Women back then didn't have any rights. They weren't slaves but you could see how she did what Candie told her and had that big fake smile on her face. She didn't do a single disgusting thing in the movie. If someone just killed my family, I would want them tortured too no matter who they were. Then again as mentioned, the final 20 or so minutes were awful anyways...this included.
What about the other black hand maidens, especially that one that was by Candie's side at Mandingo fights? Steven died for being a traitor...why not her? She was complicit with all the atrocities.
You keep forgetting how Django let a slave get eaten by dogs when he revoked Fritz's offer. He could have been saved. But Candie's sister deserved to die for sending Django off to a work camp after he killed her brother......
My problem with her is how she got blown away. For one his pistol has not blown any back throughout the movie so why did she go flying, secondly the angle was completely wrong. I facepalmed hard at that little sequence and it was cringe worthy
And her brother held a hammer to his wife's head threatening to bash it in. Was he supposed to just let that go?
Doesn't matter how nice she may have come off, at the end of the day she was still a slave owner and he was a former slave...with a gun.
I hope an extended version will show more of broomhilda's life as a concubine "pony".. wasn't there a character that Sacha Baron Cohen was supposed to play..
Being part of a family that does bad things doesn't mean you do bad things. Yes being complicit is pretty weak willed but again women had no rights back then and I don't think watching atrocities is the same as committing them. I don't think she deserved death but at that point Django was the Vader to his dead master Obi Wan.Django didn't kill Candie but anyway she was gladly part of a family that owned slaves, that's plenty disgusting.
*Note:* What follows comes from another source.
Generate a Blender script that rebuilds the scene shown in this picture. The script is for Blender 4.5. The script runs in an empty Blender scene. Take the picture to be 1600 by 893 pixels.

Stephen wasn't just a traitor house negro, he was the true mastermind behind the plantation. He put the fear into the other slaves to keep them in check. A worse man than Candie, really. If not for him, Django, Schultz and Broomhilda all get out of Candyland alive.
Also, if I remember right, the girl present for the mandingo fight seemed disgusted by what was taking place.
You mentioned the slave eaten by dogs... What is Django to do there? Attempt to save him and blow his cover as Schultz nearly did in trying to buy him? Django is "getting dirty" as he said. His priority is to save his wife, not to be a hero.
She did nothing whatsoever. She simply wanted rightful retribution. Her brother was murdered for no reason. Django shot up her people and her house. It wasn't even really her idea to send him with the Aussies. It was made clear the idea was planted in her head.
Doesn't matter if the idea was planted in her head, she still agreed with it.
When she did that, she got her hands dirty as well.
You do realize that Schultz and Django were the ones who lied right? That the entire situation was their fault right? That Candie and his men had no idea of their exact intentions and that both men were armed and that Candie had the right, on his property, to hold them at gun point? He could have shot them, but didn't.Don't be so sure that she is so innocent. After Stephen and Calvin have their side conversation, they return to the room to toy with Schultz and Django. At no point, according to my memory, do either of them leave the dining room until the bloody resolution.
Calvin, in a very circular and overly colorful way, asks his sister to excuse herself. She leaves. Then minutes later, Butch is next room, armed to the teeth and knowing exactly who to point his guns at. Who communicated what to Butch when? I have my theory.
That to me shows Calvin and his sister had a code worked out, and she was every bit as involved in his "business" as Butch and all his underlings.
She did nothing whatsoever.
Reginald Hudlin said:Funny you mention her. Her death, consistently, gets the biggest laugh from ALL audiences.
First of all, if anyone was left alive, they would aid the Regulators in tracking them down. They all had to go.
Second of all, she aided and abetted. She was complicit in evil. You're the first person I've heard defend her life.
Don't be so sure that she is so innocent. After Stephen and Calvin have their side conversation, they return to the room to toy with Schultz and Django. At no point, according to my memory, do either of them leave the dining room until the bloody resolution.
Calvin, in a very circular and overly colorful way, asks his sister to excuse herself. She leaves. Then minutes later, Butch is next room, armed to the teeth and knowing exactly who to point his guns at. Who communicated what to Butch when? I have my theory.
That to me shows Calvin and his sister had a code worked out, and she was every bit as involved in his "business" as Butch and all his underlings.
Candie's sister seemed disgusted at dinner.
Shultz seemed pretty disgusted it came to that and got revenge on the perpetrator that cost him his own life. Django showed no remorse and just became what he detested at the end.